Tanto en La zona de interés como en The Curse, estos actos de voyeurismo tienen una dimensión reconfortante: estamos viendo a personas horribles hacer cosas horribles con total impunidad y sin apenas conciencia de ello, pero al menos, por el acto de estarlos viendo, sabemos que no se libran del todo. En un tiempo en el que nuestra cultura ya no tiene tan presente la figura de un Dios que nos juzgue y nos castigue, nos hemos inventado otro, de mirada igualmente omnisciente: la cámara. Tenemos tan interiorizada la vigilancia constante de las lentes que su lenguaje visual es al que acudimos cuando queremos representar el ojo que todo lo ve. Pese a su intención transgresora, las dos obras nos ofrecen este consuelo: puede que tú no tengas intimidad, pero los malos tampoco. 

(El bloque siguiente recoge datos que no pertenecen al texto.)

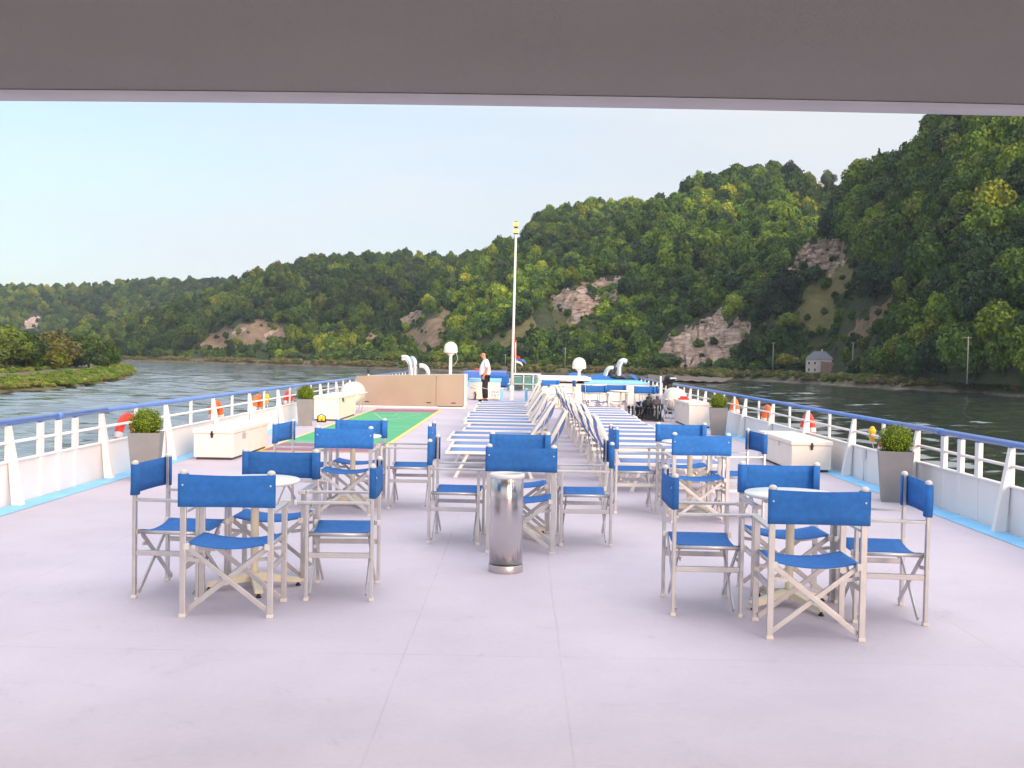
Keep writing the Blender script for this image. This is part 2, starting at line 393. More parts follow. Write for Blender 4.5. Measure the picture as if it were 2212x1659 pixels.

Y al revés: parte de la ansiedad que nos causan narrativas como estas viene precisamente del miedo a ser vistos sin saberlo, incluso en nuestros peores momentos, aquellos que no hemos preparado y seleccionado para el consumo ajeno. No en vano, una de las escenas más escalofriantes de The Curse es en la que vemos a los protagonistas preparar de manera totalmente artificial una serie de stories de instagram que simulan una espontaneidad juguetona. En este momento, no hay nada más aterrador que la idea de que alguien más vea lo que ve la cámara frontal del móvil cuando la abres sin querer y te enfocas la papada. La zona de interés y The Curse ponen esa cámara frontal en el centro, obligándonos a confrontar nuestros ángulos menos favorecedores: el privilegio y la indiferencia ante el horror. Solo mirándonos en su espejo deformador, aprendiendo a no apartar la mirada ante nuestros peores rasgos, podemos empezar a crear un mundo cuya imagen no nos avergüence del todo.